• **SHORT EXERCISE**
Each line below must be set down exactly; omit any image you find.

• **GIVEN DATA**
#####
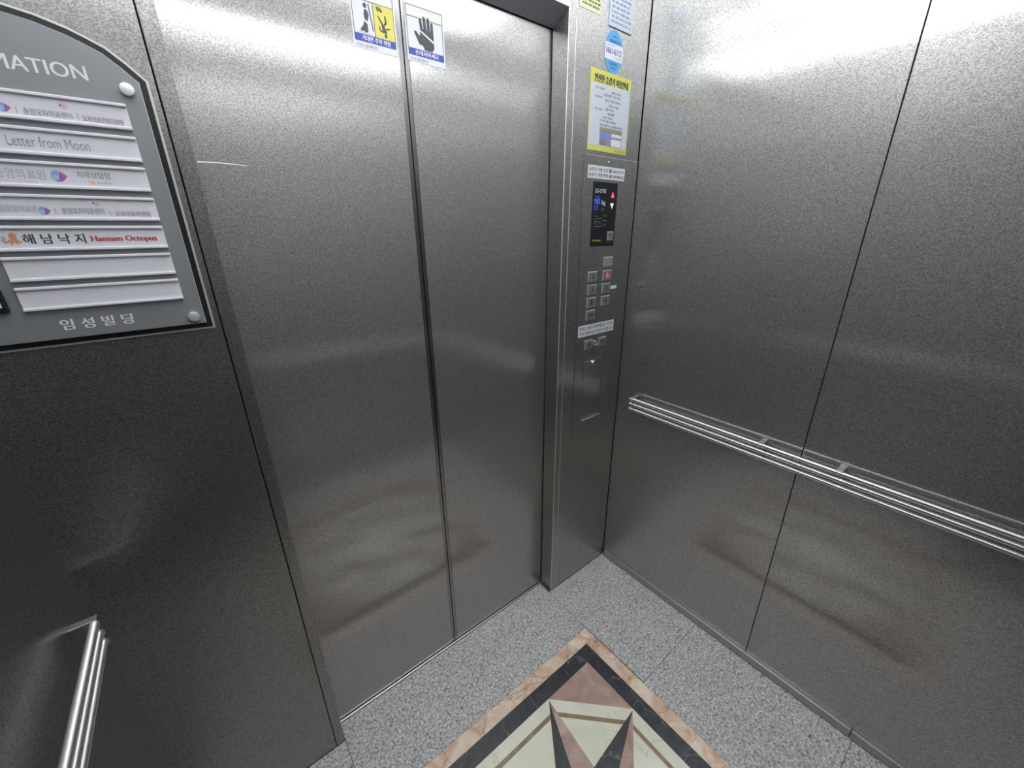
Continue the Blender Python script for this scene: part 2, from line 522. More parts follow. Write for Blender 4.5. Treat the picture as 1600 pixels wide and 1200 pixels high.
# eight long star points, each half black and half rose
core = 0.145
STAR = ('rose_marble', 'black_marble')
for k in range(8):
    tip = Vector(oA[k]); c2 = Vector((cx, cy)); d = (tip - c2).normalized(); s = Vector((-d.y, d.x))
    tip = tip - d * 0.004
    basep = c2 + d * core
    dist = (tip - basep).length
    # the flank that looks to the medallion's corner is the wider one
    diag = Vector((math.copysign(1, d.x), math.copysign(1, d.y))).normalized()
    side = 1 if s.dot(diag) > 0 else -1
    w_p = dist * (0.32 if side > 0 else 0.25)
    w_m = dist * (0.25 if side > 0 else 0.32)
    bm = bmesh.new(); q = basep - s * w_m
    prism_xy(bm, [tuple(tip), tuple(q), tuple(basep)], ZI, TI + 0.0003)
    L_ = obj('star_point', bm, STAR[0], med)
    bm = bmesh.new(); q = basep + s * w_p
    prism_xy(bm, [tuple(tip), tuple(basep), tuple(q)], ZI, TI + 0.0003)
    obj('star_point', bm, STAR[1], med)
bm = bmesh.new(); prism_xy(bm, ell(cx, cy, core, core, 40), ZI, TI + 0.0006); obj('centre_disc', bm, 'ivory_marble', med)

# ------------------------------------------------------------------ walls
GAP = 0.0011
def wall_side(name, x, sgn, seam, bev=0.0012, sheet='textured_steel'):
    bm = boxes([(min(x, x + sgn * 0.03) + sgn * 0.012, max(x, x + sgn * 0.03) + sgn * 0.012, YR - 0.05, 0.14, -0.02, H + 0.1)])
    wl = structure(obj(name, bm, 'black_gap'))
    ys = [-0.0015 if sgn > 0 else 0.02] + seam + [YR + 0.002]
    for a, b_ in zip(ys, ys[1:]):
        y1 = a - (GAP if a in seam else 0); y0 = b_ + (GAP if b_ in seam else 0)
        xa, xb = sorted((x, x + sgn * 0.011))
        obj('wall_panel', boxes([(xa, xb, y0, y1, 0.002, H)], bevel=bev), sheet, wl)
    return wl
wall_side('wall_right', XR, 1, [-0.6555])
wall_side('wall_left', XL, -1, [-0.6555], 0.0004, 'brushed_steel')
# rear wall, three sheets
bk = structure(obj('wall_rear', boxes([(XL - 0.05, XR + 0.05, YR - 0.042, YR - 0.012, -0.02, H + 0.1)]), 'black_gap'))
xs = [XL + 0.002, XL + 0.524, XL + 1.046, XR - 0.002]
for a, b_ in zip(xs, xs[1:]):
    obj('wall_panel', boxes([(a + GAP, b_ - GAP, YR - 0.011, YR, 0.002, H)], bevel=0.0012), 'textured_steel', bk)
# door-side wall: two return panels and the transom
fr = structure(obj('wall_front_right', boxes([(JR + 0.0275, -0.0035, 0.0, 0.03, 0.005, H)], bevel=0.0010, bmi=1), ['panel_steel', 'glint_steel']))
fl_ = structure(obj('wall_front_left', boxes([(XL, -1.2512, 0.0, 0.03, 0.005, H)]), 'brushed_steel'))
bm = bmesh.new()                              # transom with a sloping dark underside
ta, tb_ = ([bm.verts.new((x, y, z)) for y, z in ((0.002, HEAD), (0.0605, 1.981), (0.0605, H), (0.002, H))] for x in (JL - 0.001, JR + 0.001))
bm.faces.new(ta); bm.faces.new(tb_[::-1])
for k in range(4):
    f_ = bm.faces.new((ta[k], tb_[k], tb_[(k + 1) % 4], ta[(k + 1) % 4])); f_.material_index = 1 if k == 0 else 0
structure(obj('wall_front_top', bm, ['transom_steel', 'soffit_steel']))
structure(obj('trim_1', boxes([(JR, JR + 0.026, 0.0, 0.0605, 0.002, H)], bevel=0.0014, bmi=1), ['panel_steel', 'glint_steel']))
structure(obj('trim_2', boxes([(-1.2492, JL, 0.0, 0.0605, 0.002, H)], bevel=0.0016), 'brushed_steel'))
structure(obj('wall_shaft', boxes([(XL - 0.05, XR + 0.05, 0.16, 0.18, -0.05, H + 0.1)]), 'black_gap'))

# kick rails along the side walls
def kick(name, x, sgn):
    bm = bmesh.new()
    for y0, y1 in ((-0.965, -0.012), (YR + 0.01, -0.967)):
        a, b_ = sorted((x, x - sgn * 0.0115))
        box(bm, a, b_, y0, y1, 0.003, 0.034, bevel=0.0015)
    return structure(obj(name, bm, 'kick_steel'))
kick('baseboard_right', XR, 1)
kick('baseboard_left', XL, -1)

# ceiling
structure(obj('ceiling', boxes([(XL - 0.05, XR + 0.05, YR - 0.05, 0.12, H, H + 0.03)]), 'ceiling_paint'))

# door sill
bm = boxes([(JL + 0.002, JR - 0.002, 0.0585, 0.0640, -0.02, 0.0032), (JL + 0.002, JR - 0.002, 0.074, 0.14, -0.02, 0.001)], bevel=0.0006)
structure(obj('trim_3', bm, 'aluminium'))

# ------------------------------------------------------------------ car doors
SX = -0.7932
def door(name, x0, x1, lead, label):
    """lead: +1 when the meeting edge is on the right side."""
    es = 0.0115
    if lead > 0: sheet = (x0, x1 - es); strip = (x1 - es, x1 - 0.0012)
    else: sheet = (x0 + es, x1); strip = (x0 + 0.0012, x0 + es)
    d = structure(obj(name, boxes([(sheet[0], sheet[1], DY, DY + 0.03, 0.006, HEAD + 0.02)], bevel=0.0008), 'textured_steel'), label, 'door')
    obj('edge_strip', boxes([(strip[0], strip[1], DY + 0.0006, DY + 0.03, 0.006, HEAD + 0.02)], bevel=0.0012), 'plain_steel', d)
    return d
d1 = door('door_1', -1.262, SX, 1, 'left sliding steel lift door with the yellow falling-hazard sticker')
d2 = door('door_2', SX, -0.312, -1, 'right sliding steel lift door with the hand warning sticker')
obj('rubber_seal', boxes([(SX - 0.0012, SX + 0.0012, DY + 0.005, DY + 0.03, 0.006, HEAD + 0.02)]), 'rubber', d1)

bm = bmesh.new(); prism_xz(bm, [(-1.2190, 1.5905), (-1.1880, 1.5915), (-1.1360, 1.5902), (-1.1560, 1.5920), (-1.1880, 1.5932), (-1.2190, 1.5925)], DY, 0.0003)
obj('scratch_glint', bm, 'glint_steel', d1)  # bright strip painted in for the light caught along a scratch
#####
• **CORRECT ANSWER**
Continue the Blender Python script for this scene: part 2, from line 522. More parts follow. Write for Blender 4.5. Treat the picture as 1600 pixels wide and 1200 pixels high.
# eight long star points, each half black and half rose
core = 0.145
STAR = ('rose_marble', 'black_marble')
for k in range(8):
    tip = Vector(oA[k]); c2 = Vector((cx, cy)); d = (tip - c2).normalized(); s = Vector((-d.y, d.x))
    tip = tip - d * 0.004
    basep = c2 + d * core
    dist = (tip - basep).length
    # the flank that looks to the medallion's corner is the wider one
    diag = Vector((math.copysign(1, d.x), math.copysign(1, d.y))).normalized()
    side = 1 if s.dot(diag) > 0 else -1
    w_p = dist * (0.32 if side > 0 else 0.25)
    w_m = dist * (0.25 if side > 0 else 0.32)
    bm = bmesh.new(); q = basep - s * w_m
    prism_xy(bm, [tuple(tip), tuple(q), tuple(basep)], ZI, TI + 0.0003)
    L_ = obj('star_point', bm, STAR[0], med)
    bm = bmesh.new(); q = basep + s * w_p
    prism_xy(bm, [tuple(tip), tuple(basep), tuple(q)], ZI, TI + 0.0003)
    obj('star_point', bm, STAR[1], med)
bm = bmesh.new(); prism_xy(bm, ell(cx, cy, core, core, 40), ZI, TI + 0.0006); obj('centre_disc', bm, 'ivory_marble', med)

# ------------------------------------------------------------------ walls
GAP = 0.0011
def wall_side(name, x, sgn, seam, bev=0.0012, sheet='textured_steel'):
    bm = boxes([(min(x, x + sgn * 0.03) + sgn * 0.012, max(x, x + sgn * 0.03) + sgn * 0.012, YR - 0.05, 0.14, -0.02, H + 0.1)])
    wl = structure(obj(name, bm, 'black_gap'))
    ys = [-0.0015 if sgn > 0 else 0.02] + seam + [YR + 0.002]
    for a, b_ in zip(ys, ys[1:]):
        y1 = a - (GAP if a in seam else 0); y0 = b_ + (GAP if b_ in seam else 0)
        xa, xb = sorted((x, x + sgn * 0.011))
        obj('wall_panel', boxes([(xa, xb, y0, y1, 0.002, H)], bevel=bev), sheet, wl)
    return wl
wall_side('wall_right', XR, 1, [-0.6555])
wall_side('wall_left', XL, -1, [-0.6555], 0.0004, 'brushed_steel')
# rear wall, three sheets
bk = structure(obj('wall_rear', boxes([(XL - 0.05, XR + 0.05, YR - 0.042, YR - 0.012, -0.02, H + 0.1)]), 'black_gap'))
xs = [XL + 0.002, XL + 0.524, XL + 1.046, XR - 0.002]
for a, b_ in zip(xs, xs[1:]):
    obj('wall_panel', boxes([(a + GAP, b_ - GAP, YR - 0.011, YR, 0.002, H)], bevel=0.0012), 'textured_steel', bk)
# door-side wall: two return panels and the transom
fr = structure(obj('wall_front_right', boxes([(JR + 0.0275, -0.0035, 0.0, 0.03, 0.005, H)], bevel=0.0010, bmi=1), ['panel_steel', 'glint_steel']))
fl_ = structure(obj('wall_front_left', boxes([(XL, -1.2512, 0.0, 0.03, 0.005, H)]), 'brushed_steel'))
bm = bmesh.new()                              # transom with a sloping dark underside
ta, tb_ = ([bm.verts.new((x, y, z)) for y, z in ((0.002, HEAD), (0.0605, 1.981), (0.0605, H), (0.002, H))] for x in (JL - 0.001, JR + 0.001))
bm.faces.new(ta); bm.faces.new(tb_[::-1])
for k in range(4):
    f_ = bm.faces.new((ta[k], tb_[k], tb_[(k + 1) % 4], ta[(k + 1) % 4])); f_.material_index = 1 if k == 0 else 0
structure(obj('wall_front_top', bm, ['transom_steel', 'soffit_steel']))
structure(obj('trim_1', boxes([(JR, JR + 0.026, 0.0, 0.0605, 0.002, H)], bevel=0.0014, bmi=1), ['panel_steel', 'glint_steel']))
structure(obj('trim_2', boxes([(-1.2492, JL, 0.0, 0.0605, 0.002, H)], bevel=0.0016), 'brushed_steel'))
structure(obj('wall_shaft', boxes([(XL - 0.05, XR + 0.05, 0.16, 0.18, -0.05, H + 0.1)]), 'black_gap'))

# kick rails along the side walls
def kick(name, x, sgn):
    bm = bmesh.new()
    for y0, y1 in ((-0.965, -0.012), (YR + 0.01, -0.967)):
        a, b_ = sorted((x, x - sgn * 0.0115))
        box(bm, a, b_, y0, y1, 0.003, 0.034, bevel=0.0015)
    return structure(obj(name, bm, 'kick_steel'))
kick('baseboard_right', XR, 1)
kick('baseboard_left', XL, -1)

# ceiling
structure(obj('ceiling', boxes([(XL - 0.05, XR + 0.05, YR - 0.05, 0.12, H, H + 0.03)]), 'ceiling_paint'))

# door sill
bm = boxes([(JL + 0.002, JR - 0.002, 0.0585, 0.0640, -0.02, 0.0032), (JL + 0.002, JR - 0.002, 0.074, 0.14, -0.02, 0.001)], bevel=0.0006)
structure(obj('trim_3', bm, 'aluminium'))

# ------------------------------------------------------------------ car doors
SX = -0.7932
def door(name, x0, x1, lead, label):
    """lead: +1 when the meeting edge is on the right side."""
    es = 0.0115
    if lead > 0: sheet = (x0, x1 - es); strip = (x1 - es, x1 - 0.0012)
    else: sheet = (x0 + es, x1); strip = (x0 + 0.0012, x0 + es)
    d = structure(obj(name, boxes([(sheet[0], sheet[1], DY, DY + 0.03, 0.006, HEAD + 0.02)], bevel=0.0008), 'textured_steel'), label, 'door')
    obj('edge_strip', boxes([(strip[0], strip[1], DY + 0.0006, DY + 0.03, 0.006, HEAD + 0.02)], bevel=0.0012), 'plain_steel', d)
    return d
d1 = door('door_1', -1.262, SX, 1, 'left sliding steel lift door with the yellow falling-hazard sticker')
d2 = door('door_2', SX, -0.312, -1, 'right sliding steel lift door with the hand warning sticker')
obj('rubber_seal', boxes([(SX - 0.0012, SX + 0.0012, DY + 0.005, DY + 0.03, 0.006, HEAD + 0.02)]), 'rubber', d1)

bm = bmesh.new(); prism_xz(bm, [(-1.2190, 1.5905), (-1.1880, 1.5915), (-1.1360, 1.5902), (-1.1560, 1.5920), (-1.1880, 1.5932), (-1.2190, 1.5925)], DY, 0.0003)
obj('scratch_glint', bm, 'glint_steel', d1)  # bright strip painted in for the light caught along a scratch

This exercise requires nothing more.